Requirements> Your task is to quote exactly the run of lines that starts at the line containing "Model this scene" and ends at the line containing "sk.air_density = 1.0;", including both.

* BEGIN Supplied material *

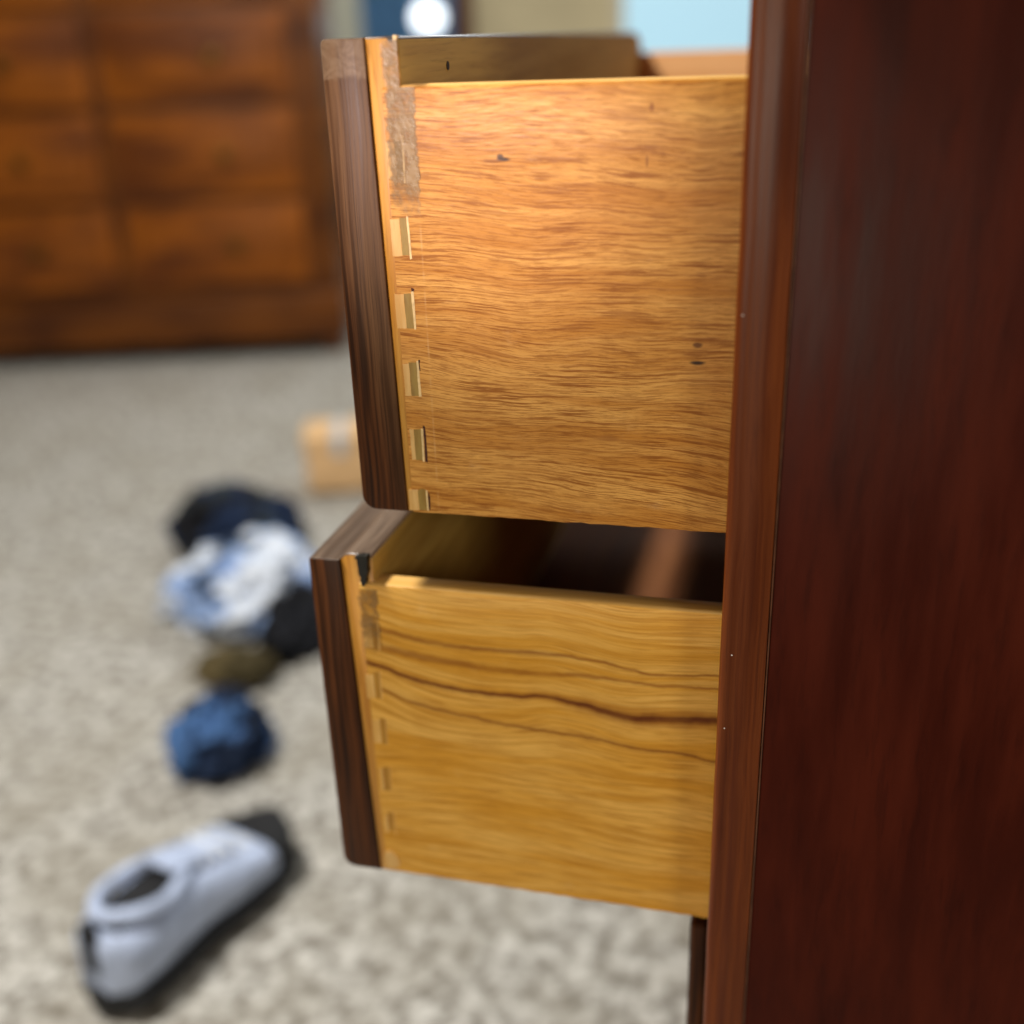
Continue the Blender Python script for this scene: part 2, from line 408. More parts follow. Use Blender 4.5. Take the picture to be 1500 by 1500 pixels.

* END Supplied material *
* BEGIN Supplied material *

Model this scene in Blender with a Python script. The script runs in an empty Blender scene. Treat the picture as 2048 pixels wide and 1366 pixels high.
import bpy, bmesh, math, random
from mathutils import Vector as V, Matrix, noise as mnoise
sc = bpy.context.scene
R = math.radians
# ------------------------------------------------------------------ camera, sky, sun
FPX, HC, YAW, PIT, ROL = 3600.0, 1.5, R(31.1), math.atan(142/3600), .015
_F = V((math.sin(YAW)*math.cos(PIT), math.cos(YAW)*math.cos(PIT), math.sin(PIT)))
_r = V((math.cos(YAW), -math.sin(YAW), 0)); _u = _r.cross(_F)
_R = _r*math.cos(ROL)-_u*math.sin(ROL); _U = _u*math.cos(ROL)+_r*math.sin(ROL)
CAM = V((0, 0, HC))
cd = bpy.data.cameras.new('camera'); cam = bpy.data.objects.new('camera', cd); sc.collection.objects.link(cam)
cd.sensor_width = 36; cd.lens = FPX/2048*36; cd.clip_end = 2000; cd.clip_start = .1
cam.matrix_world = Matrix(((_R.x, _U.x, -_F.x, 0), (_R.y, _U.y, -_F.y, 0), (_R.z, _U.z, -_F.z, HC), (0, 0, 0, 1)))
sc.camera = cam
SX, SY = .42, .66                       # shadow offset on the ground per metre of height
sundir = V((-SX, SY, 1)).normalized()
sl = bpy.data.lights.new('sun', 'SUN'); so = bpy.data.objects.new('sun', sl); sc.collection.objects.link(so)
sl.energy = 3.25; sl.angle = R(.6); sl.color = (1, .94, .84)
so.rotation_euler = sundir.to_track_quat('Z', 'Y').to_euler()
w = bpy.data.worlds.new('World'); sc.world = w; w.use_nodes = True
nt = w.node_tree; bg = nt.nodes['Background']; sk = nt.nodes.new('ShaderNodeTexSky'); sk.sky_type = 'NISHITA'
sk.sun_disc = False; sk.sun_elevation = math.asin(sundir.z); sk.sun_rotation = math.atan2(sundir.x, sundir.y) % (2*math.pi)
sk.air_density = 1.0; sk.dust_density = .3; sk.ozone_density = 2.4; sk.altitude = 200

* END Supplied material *

Solution>
Model this scene in Blender with a Python script. The script runs in an empty Blender scene. Treat the picture as 2048 pixels wide and 1366 pixels high.
import bpy, bmesh, math, random
from mathutils import Vector as V, Matrix, noise as mnoise
sc = bpy.context.scene
R = math.radians
# ------------------------------------------------------------------ camera, sky, sun
FPX, HC, YAW, PIT, ROL = 3600.0, 1.5, R(31.1), math.atan(142/3600), .015
_F = V((math.sin(YAW)*math.cos(PIT), math.cos(YAW)*math.cos(PIT), math.sin(PIT)))
_r = V((math.cos(YAW), -math.sin(YAW), 0)); _u = _r.cross(_F)
_R = _r*math.cos(ROL)-_u*math.sin(ROL); _U = _u*math.cos(ROL)+_r*math.sin(ROL)
CAM = V((0, 0, HC))
cd = bpy.data.cameras.new('camera'); cam = bpy.data.objects.new('camera', cd); sc.collection.objects.link(cam)
cd.sensor_width = 36; cd.lens = FPX/2048*36; cd.clip_end = 2000; cd.clip_start = .1
cam.matrix_world = Matrix(((_R.x, _U.x, -_F.x, 0), (_R.y, _U.y, -_F.y, 0), (_R.z, _U.z, -_F.z, HC), (0, 0, 0, 1)))
sc.camera = cam
SX, SY = .42, .66                       # shadow offset on the ground per metre of height
sundir = V((-SX, SY, 1)).normalized()
sl = bpy.data.lights.new('sun', 'SUN'); so = bpy.data.objects.new('sun', sl); sc.collection.objects.link(so)
sl.energy = 3.25; sl.angle = R(.6); sl.color = (1, .94, .84)
so.rotation_euler = sundir.to_track_quat('Z', 'Y').to_euler()
w = bpy.data.worlds.new('World'); sc.world = w; w.use_nodes = True
nt = w.node_tree; bg = nt.nodes['Background']; sk = nt.nodes.new('ShaderNodeTexSky'); sk.sky_type = 'NISHITA'
sk.sun_disc = False; sk.sun_elevation = math.asin(sundir.z); sk.sun_rotation = math.atan2(sundir.x, sundir.y) % (2*math.pi)
sk.air_density = 1.0; sk.dust_density = .3; sk.ozone_density = 2.4; sk.altitude = 200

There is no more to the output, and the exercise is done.